What is the formula to compute the output power, from the load and input voltage?

Also, is it possible to control the output power depending on the load?

Thanks

RohanDey said:

The load impedance of the earphones will vary. It can be 32 ohm also and 4 ohms also. The datasheet of TDA2822D does not say the output power for a 4 ohm load when connect to a 6V supply. I believe the earphone will get damaged if I use 6V for 4 ohm load.

Click to expand...

Where will you get 6V from? A dead 9V battery?
The output power per channel into 4 ohms is shown as 330mW with 10% distortion when its supply is 4.5V. A higher supply voltage will cause a higher maximum output power and more heating.

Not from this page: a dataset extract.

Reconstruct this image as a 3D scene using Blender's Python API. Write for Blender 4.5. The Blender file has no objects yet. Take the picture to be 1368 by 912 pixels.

The IC and headphones will be damaged by the heat and you will be deafened.

What is the formula to compute the output power, from the load and input voltage?

Click to expand...

You can't calculate the output power because you do not know the losses in the amplifier. The amplifier wastes about half the supply power producing heat.
The datasheet shows a graph of Total Power Dissipation (heating) vs Output Power (bridge into 8 ohms) which is the same as both channels driving 4 ohms with a 4.5V supply. When the bridge output power is
600mW (or 300mW per channel into 4 ohms) then the IC heats with about 580mW. The first page of the datasheet shows that when the heating is 500mW then the IC chip is close to its maximum allowed temperature of 150 degrees C which is extremely hot.

Also, is it possible to control the output power depending on the load?

Click to expand...

Power is voltage times current. The amplifier tries to maintain a constant output voltage but Ohm's Law says that a low resistance draws more current than a high resistance. Then a low impedance load uses more power than a high resistance load.
Some Mickey Mouse headphones amplifiers use a power rheostat (low resistance variable resistor) to reduce the current to each earphone but then the headphones sound "boomy" because their resonances are no longer damped by the extremely low output impedance of the amplifier.